The visit is unprecedented. Xi Jinping in Pyongyang, the first Chinese leader to cross the border in 14 years. Whitehall is nervous. Intelligence analysts are burning the midnight oil, sifting through satellite imagery and diplomatic signals. The question: is this a mere photo op or the birth of a formal axis?
Sources inside the Joint Intelligence Committee tell me the assessment is grim. The phrase 'strategic alignment' keeps cropping up. The fear is not just about nuclear saber-rattling. It's about a coordinated front against US-led alliances. China gets a buffer state. North Korea gets economic lifelines. The West gets squeezed.
Downing Street is tight-lipped. But I hear the PM's national security adviser has chaired two emergency meetings in 48 hours. The focus is on three things: sanctions enforcement, naval movements in the Yellow Sea, and the possibility of Chinese technology transfers for Pyongyang's missile program.
One veteran diplomat described it to me as 'the scariest summit since Yalta'. Hyperbole maybe. But the mood in the Foreign Office is jittery. The usual channels for backchannel communication with Beijing have gone quiet. That's never a good sign.
The real action, however, is in the shadows. GCHQ is leaning in. Signals intelligence is prioritised. The MOD is reviewing force posture in the Pacific. No public announcements yet. But the machinery of state is grinding.
Labour is circling. The shadow foreign secretary has tabled a parliamentary question demanding a statement. The optics are bad for a government already on the back foot over Brexit. A new Cold War front is not in the script.
But here's the thing the pundits miss. This is not 1950. China is not a junior partner. Xi is playing a long game. He wants to break the Washington consensus that keeps North Korea isolated. If he succeeds, the entire architecture of non-proliferation starts to crumble.

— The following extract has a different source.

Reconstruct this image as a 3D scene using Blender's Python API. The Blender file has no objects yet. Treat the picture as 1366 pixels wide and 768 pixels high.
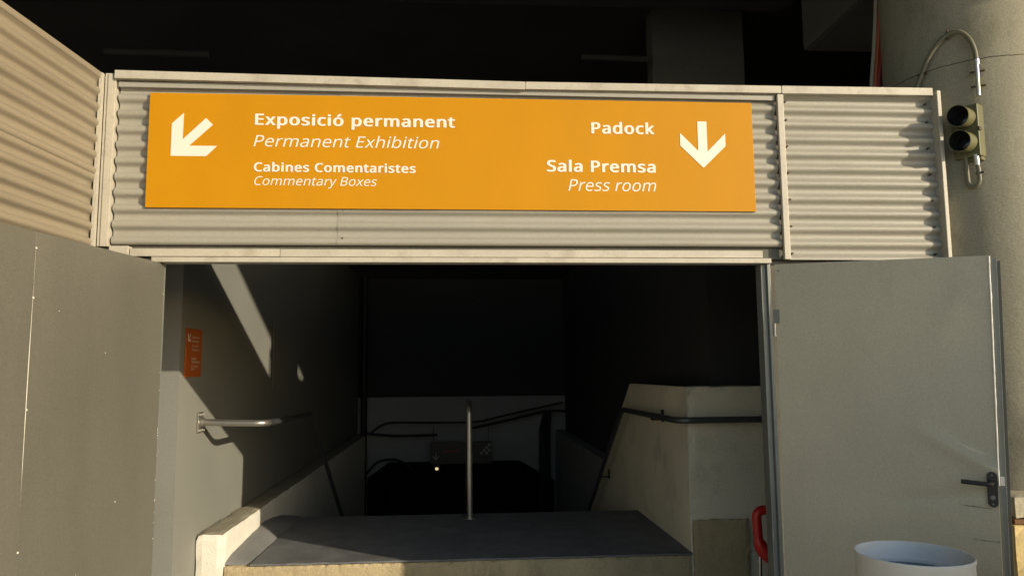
import bpy, bmesh, math, random
from mathutils import Vector, Matrix, noise
random.seed(7)
C = bpy.context.scene.collection
S = bpy.context.scene
PI = math.pi

# ------------------------------------------------------------------ camera
yaw, pitch, roll = math.radians(4.042), math.radians(6.2335), math.radians(-0.4603)
fw = Vector((math.sin(yaw)*math.cos(pitch), math.cos(yaw)*math.cos(pitch), math.sin(pitch)))
rt = Vector((math.cos(yaw), -math.sin(yaw), 0)); up = rt.cross(fw)
r2 = math.cos(roll)*rt + math.sin(roll)*up
u2 = -math.sin(roll)*rt + math.cos(roll)*up
cam = bpy.data.objects.new('camera', bpy.data.cameras.new('camera')); C.objects.link(cam)
M = Matrix((r2, u2, -fw)).transposed().to_4x4(); M.translation = (0, 0, 1.6)
cam.matrix_world = M
cam.data.sensor_width = 36; cam.data.lens = 36*1000/1366
cam.data.clip_start = .05; cam.data.clip_end = 6000
S.camera = cam

# ------------------------------------------------------------------ light
tosun = Vector((1.295, -1.0, .468)).normalized()
elev = math.asin(tosun.z)
w = bpy.data.worlds.new('World'); S.world = w; w.use_nodes = True
nt = w.node_tree; bg = nt.nodes['Background']
sky = nt.nodes.new('ShaderNodeTexSky'); sky.sky_type = 'NISHITA'; sky.sun_disc = False
sky.sun_elevation = elev; sky.sun_rotation = math.atan2(tosun.x, tosun.y)
nt.links.new(sky.outputs[0], bg.inputs[0]); bg.inputs[1].default_value = 0.15
sl = bpy.data.lights.new('sun', 'SUN'); sl.energy = 3.5; sl.angle = math.radians(.5); sl.color = (1, .87, .66)
sun = bpy.data.objects.new('sun', sl); C.objects.link(sun)
sun.rotation_euler = tosun.to_track_quat('Z', 'Y').to_euler(); sun.location = (20, -15, 12)
S.view_settings.view_transform = 'Standard'; S.view_settings.look = 'None'
S.view_settings.exposure = 0.4; S.view_settings.gamma = 1

# ------------------------------------------------------------------ materials
def mat(name, col, rough=.6, metal=0, var=.12, scale=3.0, bump=0.0, bscale=60, stain=0.0, stain_col=(.05,.04,.03),
        stain_scale=1.5, streak=(1,1,1), speck=0.0, spec=.5):
    m = bpy.data.materials.new(name); m.use_nodes = True
    n = m.node_tree.nodes; l = m.node_tree.links; b = n['Principled BSDF']
    b.inputs['Roughness'].default_value = rough; b.inputs['Metallic'].default_value = metal
    b.inputs['Specular IOR Level'].default_value = spec
    tc = n.new('ShaderNodeTexCoord'); mp = n.new('ShaderNodeMapping'); mp.inputs['Scale'].default_value = streak
    l.new(tc.outputs['Object'], mp.inputs[0])
    no = n.new('ShaderNodeTexNoise'); no.inputs['Scale'].default_value = scale; no.inputs['Detail'].default_value = 6
    l.new(mp.outputs[0], no.inputs['Vector'])
    rp = n.new('ShaderNodeValToRGB'); e = rp.color_ramp.elements
    e[0].position = .3; e[1].position = .7
    e[0].color = tuple(c*(1-var) for c in col)+(1,); e[1].color = tuple(min(1,c*(1+var)) for c in col)+(1,)
    l.new(no.outputs['Fac'], rp.inputs[0]); out = rp.outputs[0]
    if stain > 0:
        n2 = n.new('ShaderNodeTexNoise'); n2.inputs['Scale'].default_value = stain_scale; n2.inputs['Detail'].default_value = 9
        n2.inputs['Roughness'].default_value = .7
        l.new(mp.outputs[0], n2.inputs['Vector'])
        r3 = n.new('ShaderNodeValToRGB'); r3.color_ramp.elements[0].position = .52; r3.color_ramp.elements[1].position = .72
        r3.color_ramp.elements[0].color = (0,0,0,1); r3.color_ramp.elements[1].color = (stain,)*3+(1,)
        l.new(n2.outputs['Fac'], r3.inputs[0])
        mx = n.new('ShaderNodeMixRGB'); mx.inputs[2].default_value = tuple(stain_col)+(1,)
        l.new(r3.outputs[0], mx.inputs[0]); l.new(out, mx.inputs[1]); out = mx.outputs[0]
    if speck > 0:
        n4 = n.new('ShaderNodeTexNoise'); n4.inputs['Scale'].default_value = 140; n4.inputs['Detail'].default_value = 3
        l.new(tc.outputs['Object'], n4.inputs['Vector'])
        mx2 = n.new('ShaderNodeMixRGB'); mx2.blend_type = 'OVERLAY'; mx2.inputs[0].default_value = speck
        l.new(out, mx2.inputs[1]); l.new(n4.outputs['Fac'], mx2.inputs[2]); out = mx2.outputs[0]
    l.new(out, b.inputs['Base Color'])
    rr = n.new('ShaderNodeMapRange'); rr.inputs[3].default_value = max(.05, rough-.08); rr.inputs[4].default_value = min(1, rough+.1)
    l.new(no.outputs['Fac'], rr.inputs[0]); l.new(rr.outputs[0], b.inputs['Roughness'])
    if bump > 0:
        n3 = n.new('ShaderNodeTexNoise'); n3.inputs['Scale'].default_value = bscale; n3.inputs['Detail'].default_value = 5
        l.new(tc.outputs['Object'], n3.inputs['Vector'])
        bp = n.new('ShaderNodeBump'); bp.inputs['Strength'].default_value = bump; bp.inputs['Distance'].default_value = .01
        l.new(n3.outputs['Fac'], bp.inputs['Height']); l.new(bp.outputs[0], b.inputs['Normal'])
    return m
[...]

Whitehall knows this. That's why the assessment is being treated as 'top secret'. The PM will get an oral briefing, not a memo. Paper trails are dangerous when the world is shifting.
The next 72 hours are critical. Xi leaves Pyongyang on Friday. By then, we'll know if this is a handshake or a pact. My sources say the JIC is betting on the latter. They are rarely wrong.
The question for No. 10 is what to do about it. Sanctions alone won't cut it. The US is distracted, Europe divided. Britain needs allies. But who is listening? In the game of thrones, the dragons are gathering in the East. And we are short of dragon glass.